M. Renaud estime que la liste mise de l’avant par le gouvernement n’avait pas été élaborée à partir de critères objectifs. « Il y a un critère d’esthétique, a-t-il déploré. Il y a une arme à feu mise dans la liste à cause de la façon dont la crosse est faite. On dirait peut-être une arme militaire, mais en fait c’est un calibre 20. Une arme utilisée à la chasse pour le petit gibier, le lièvre même la sauvagine. »

Il propose que le gouvernement fasse d’abord la distinction entre les armes de poing et d’épaule dans sa définition avant de considérer d’autres critères comme le mécanisme de chargement ou la capacité du chargeur.

Si on s’entend sur ce qu’est une arme d’assaut, on n’aura pas à travailler à partir de listes.

Emily Vallée, coordonnatrice aux communications de la Fédération québécoise des chasseurs lors de son témoignage, mardi

Elle s’est dite d’accord avec la nouvelle façon de catégoriser les armes proposée par le professeur au cégep de Trois-Rivières, Francis Langlois, qui est également membre de l’Observatoire sur les États-Unis de la Chaire Raoul-Dandurand.
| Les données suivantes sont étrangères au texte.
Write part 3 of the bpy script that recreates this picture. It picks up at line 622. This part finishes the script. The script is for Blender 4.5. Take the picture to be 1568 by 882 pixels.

Il suggère de les classer en fonction de leur maniement et de leur mécanisme de tir. Elles pourraient ensuite être regroupées en sous-catégories, selon leur type et leur calibre par exemple. « Il sera ainsi plus logique d’interdire certaines plutôt que d’autres », a-t-il indiqué par courriel mercredi.

Lors de son témoignage en comité parlementaire le 17 février, il avait précisé que le gouvernement devrait éviter la multiplication des listes pour éviter que certains modèles soient retirés advenant un changement de gouvernement. Une liste enchâssée dans la législation ne pourrait pas être mise à jour régulièrement vu la lourdeur du processus parlementaire, donc la Gendarmerie royale du Canada devrait en tenir une autre pour ajouter les nouveaux modèles fabriqués par l’industrie qui seraient interdits.

« S’il faut qu’il y ait une liste, il faut qu’il n’y en ait qu’une seule pour tout le monde, avait-il affirmé. De cette façon, on éviterait les ambigüités et la confusion. »

Le groupe PolySeSouvient, qui milite pour une interdiction des armes d’assaut depuis le féminicide de masse de l’École Polytechnique en 1989, demande à la fois une « définition globale et permanente » des armes d’assaut et une liste.

« Il y a des armes d’assaut qui ont différents mécanismes et qui peuvent seulement être répertoriées au moyen d’un processus de cas par cas dans le cadre duquel on regarde les caractéristiques militaires », avait souligné la coordonnatrice de PolySeSouvient, Heidi Rathjen, en comité parlementaire le 14 février.

Cette nouvelle ronde de consultation se termine vendredi. De son côté, le ministre Mendicino multiplie les rencontres depuis décembre avec divers groupes représentant les communautés autochtones, les chasseurs, les policiers et les familles de victimes. Il compte ensuite revenir à la charge. Une interdiction des armes d’assaut a déjà été imposée par décret en 2020, mais les libéraux avaient promis de la durcir dans une législation lors de la dernière campagne électorale.